┏━━
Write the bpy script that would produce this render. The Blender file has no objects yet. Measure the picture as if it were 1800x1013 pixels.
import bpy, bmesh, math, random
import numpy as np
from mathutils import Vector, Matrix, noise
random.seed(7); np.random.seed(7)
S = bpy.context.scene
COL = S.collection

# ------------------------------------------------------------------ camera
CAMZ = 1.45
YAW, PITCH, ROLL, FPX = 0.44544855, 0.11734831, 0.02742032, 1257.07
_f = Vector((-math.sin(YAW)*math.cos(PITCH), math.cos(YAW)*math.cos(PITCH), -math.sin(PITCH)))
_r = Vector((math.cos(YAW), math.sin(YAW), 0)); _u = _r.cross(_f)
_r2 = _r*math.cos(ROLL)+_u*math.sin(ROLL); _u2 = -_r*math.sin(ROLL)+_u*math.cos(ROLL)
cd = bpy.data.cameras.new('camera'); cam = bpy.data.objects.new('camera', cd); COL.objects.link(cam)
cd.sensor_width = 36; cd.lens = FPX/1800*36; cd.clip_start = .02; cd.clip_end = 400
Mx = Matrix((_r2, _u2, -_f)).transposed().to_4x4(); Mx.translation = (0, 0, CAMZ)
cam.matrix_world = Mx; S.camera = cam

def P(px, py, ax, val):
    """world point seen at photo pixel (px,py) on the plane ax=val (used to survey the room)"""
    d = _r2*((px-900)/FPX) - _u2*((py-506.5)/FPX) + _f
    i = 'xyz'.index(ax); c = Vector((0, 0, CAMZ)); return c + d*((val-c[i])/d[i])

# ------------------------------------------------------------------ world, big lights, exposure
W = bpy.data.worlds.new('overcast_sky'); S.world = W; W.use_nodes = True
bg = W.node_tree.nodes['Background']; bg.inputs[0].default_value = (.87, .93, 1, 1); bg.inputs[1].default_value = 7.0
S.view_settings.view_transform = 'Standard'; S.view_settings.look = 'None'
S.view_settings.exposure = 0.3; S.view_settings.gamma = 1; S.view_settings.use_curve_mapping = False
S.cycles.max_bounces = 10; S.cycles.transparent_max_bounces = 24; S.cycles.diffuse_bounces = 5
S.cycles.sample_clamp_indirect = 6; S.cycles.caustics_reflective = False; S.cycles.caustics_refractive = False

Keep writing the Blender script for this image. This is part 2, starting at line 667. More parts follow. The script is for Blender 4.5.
┗━━
## EXERCISE:
Your task is to give the records above again, exactly.

## RESULT OF THIS TASK:
Write the bpy script that would produce this render. The Blender file has no objects yet. Measure the picture as if it were 1800x1013 pixels.
import bpy, bmesh, math, random
import numpy as np
from mathutils import Vector, Matrix, noise
random.seed(7); np.random.seed(7)
S = bpy.context.scene
COL = S.collection

# ------------------------------------------------------------------ camera
CAMZ = 1.45
YAW, PITCH, ROLL, FPX = 0.44544855, 0.11734831, 0.02742032, 1257.07
_f = Vector((-math.sin(YAW)*math.cos(PITCH), math.cos(YAW)*math.cos(PITCH), -math.sin(PITCH)))
_r = Vector((math.cos(YAW), math.sin(YAW), 0)); _u = _r.cross(_f)
_r2 = _r*math.cos(ROLL)+_u*math.sin(ROLL); _u2 = -_r*math.sin(ROLL)+_u*math.cos(ROLL)
cd = bpy.data.cameras.new('camera'); cam = bpy.data.objects.new('camera', cd); COL.objects.link(cam)
cd.sensor_width = 36; cd.lens = FPX/1800*36; cd.clip_start = .02; cd.clip_end = 400
Mx = Matrix((_r2, _u2, -_f)).transposed().to_4x4(); Mx.translation = (0, 0, CAMZ)
cam.matrix_world = Mx; S.camera = cam

def P(px, py, ax, val):
    """world point seen at photo pixel (px,py) on the plane ax=val (used to survey the room)"""
    d = _r2*((px-900)/FPX) - _u2*((py-506.5)/FPX) + _f
    i = 'xyz'.index(ax); c = Vector((0, 0, CAMZ)); return c + d*((val-c[i])/d[i])

# ------------------------------------------------------------------ world, big lights, exposure
W = bpy.data.worlds.new('overcast_sky'); S.world = W; W.use_nodes = True
bg = W.node_tree.nodes['Background']; bg.inputs[0].default_value = (.87, .93, 1, 1); bg.inputs[1].default_value = 7.0
S.view_settings.view_transform = 'Standard'; S.view_settings.look = 'None'
S.view_settings.exposure = 0.3; S.view_settings.gamma = 1; S.view_settings.use_curve_mapping = False
S.cycles.max_bounces = 10; S.cycles.transparent_max_bounces = 24; S.cycles.diffuse_bounces = 5
S.cycles.sample_clamp_indirect = 6; S.cycles.caustics_reflective = False; S.cycles.caustics_refractive = False

Keep writing the Blender script for this image. This is part 2, starting at line 667. More parts follow. The script is for Blender 4.5.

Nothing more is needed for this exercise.